→ WHAT THE TASK REQUIRES: Work through the data line by line, gathering every line that has the word "objects".
::: DATA BLOCK
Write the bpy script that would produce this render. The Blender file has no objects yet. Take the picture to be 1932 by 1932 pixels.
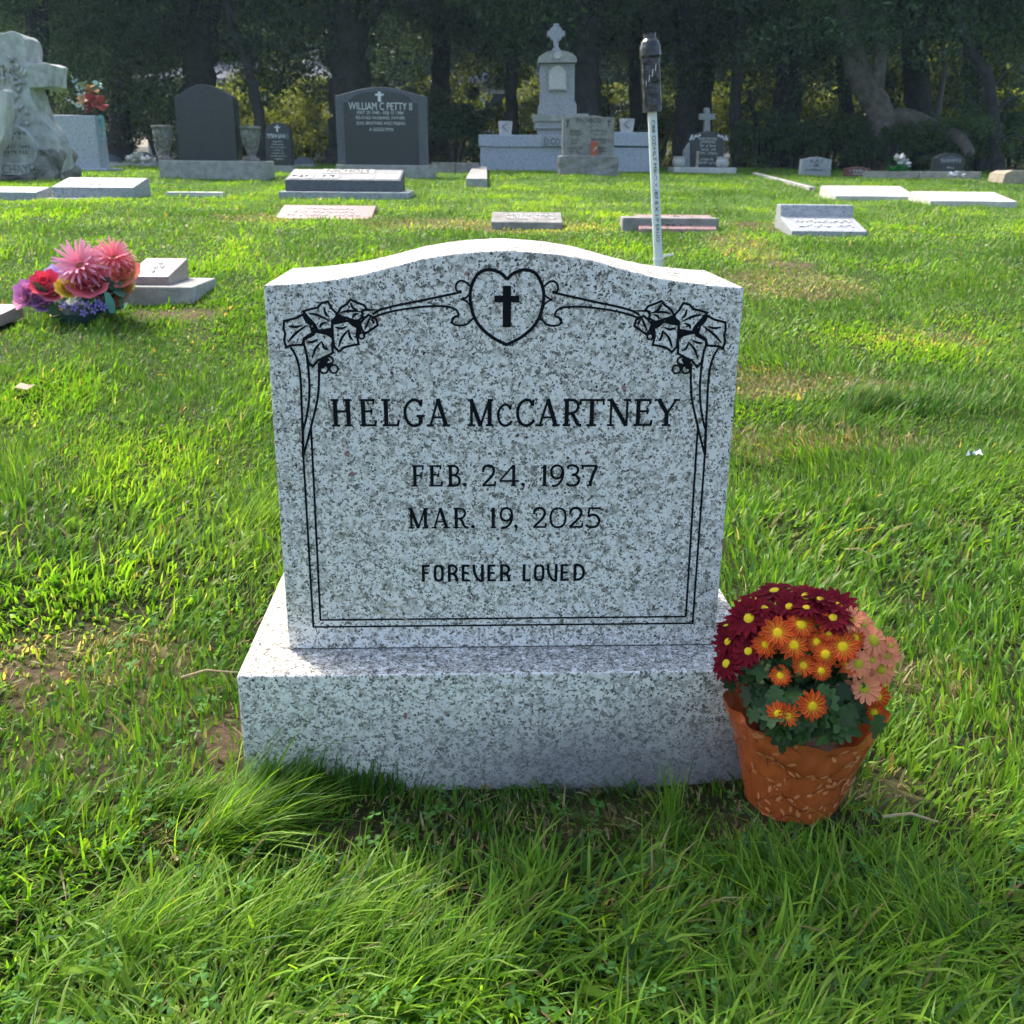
import bpy, bmesh, math, random
import numpy as np
from mathutils import Vector, Matrix
R = math.radians
rng = np.random.default_rng(11)
random.seed(5)
S = bpy.context.scene
COL = S.collection

# ------------------------------------------------------------------ camera, sky, sun, exposure
F_PX, PITCH, ROLL, CAM_Z = 1900.0, R(19.1), R(0.56), 0.836      # focal length in 1932-px units
cam = bpy.data.cameras.new('camera')
cam.sensor_width = 36.0
cam.lens = 36.0 * F_PX / 1932.0
cam.clip_start, cam.clip_end = 0.05, 2000
cam.dof.use_dof = True
cam.dof.focus_distance = 1.34
cam.dof.aperture_fstop = 16.0
camo = bpy.data.objects.new('camera', cam)
COL.objects.link(camo)
camo.matrix_world = (Matrix.Translation((0, 0, CAM_Z)) @ Matrix.Rotation(R(90) - PITCH, 4, 'X')
                     @ Matrix.Rotation(ROLL, 4, 'Z'))
S.camera = camo

SUN_EL, SUN_AZ = R(49), R(-41)                                   # azimuth from +Y towards +X
sunv = Vector((math.sin(SUN_AZ) * math.cos(SUN_EL), math.cos(SUN_AZ) * math.cos(SUN_EL), math.sin(SUN_EL)))
W = bpy.data.worlds.new('World')
S.world = W
W.use_nodes = True
wn, wl = W.node_tree.nodes, W.node_tree.links
wn.clear()
wo = wn.new('ShaderNodeOutputWorld')
wb = wn.new('ShaderNodeBackground')
ws = wn.new('ShaderNodeTexSky')
ws.sky_type = 'NISHITA'
ws.sun_disc = False
ws.sun_elevation, ws.sun_rotation = SUN_EL, SUN_AZ
ws.air_density, ws.dust_density, ws.ozone_density = 1.0, 4.5, 1.0
wb.inputs['Strength'].default_value = 0.15
wl.new(ws.outputs[0], wb.inputs[0])
wl.new(wb.outputs[0], wo.inputs[0])
sun = bpy.data.lights.new('sun', 'SUN')
sun.energy, sun.angle, sun.color = 2.2, R(0.55), (1.0, 0.93, 0.80)
suno = bpy.data.objects.new('sun', sun)
COL.objects.link(suno)
suno.rotation_euler = sunv.to_track_quat('Z', 'Y').to_euler()
S.view_settings.view_transform = 'Standard'
S.view_settings.look = 'None'
S.view_settings.exposure = 1.47
S.view_settings.gamma = 1.0
S.view_settings.use_curve_mapping = False
S.cycles.max_bounces = 6
S.cycles.diffuse_bounces = 3
S.cycles.glossy_bounces = 2
S.cycles.transmission_bounces = 4
S.cycles.use_adaptive_sampling = True
S.cycles.adaptive_threshold = 0.035
S.cycles.transparent_max_bounces = 8
S.cycles.use_denoising = True
S.cycles.volume_bounces = 0
HAZE = 0.001


# ------------------------------------------------------------------ measuring helpers
def ray(u, v):
    """direction (x, z per unit of y) of a photo pixel (1932-px units)."""
    a, b = u - 966.0, v - 966.0
    cr, sr = math.cos(ROLL), math.sin(ROLL)
    a, b = a * cr + b * sr, -a * sr + b * cr
    x, up = a / F_PX, -b / F_PX
    y = math.cos(PITCH) + up * math.sin(PITCH)
    z = up * math.cos(PITCH) - math.sin(PITCH)
    return x / y, z / y


def pt(u, v, Y):
    x, z = ray(u, v)
    return Vector((x * Y, Y, CAM_Z + z * Y))


PY = np.array([-40, -3, .3, .8, 1.3, 2.0, 3.0, 3.8, 5.0, 6.0, 7.0, 8.5, 11, 15, 22, 40, 90, 400.])
PZ = np.array([-2.2, -.25, -.055, -.03, 0.0, .055, .165, .262, .395, .485, .548, .605, .672, .725, .80, .95, 1.6, 6.0])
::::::
→ EXPECTED OUTPUT:
Write the bpy script that would produce this render. The Blender file has no objects yet. Take the picture to be 1932 by 1932 pixels.
camo = bpy.data.objects.new('camera', cam)
COL.objects.link(camo)
suno = bpy.data.objects.new('sun', sun)
COL.objects.link(suno)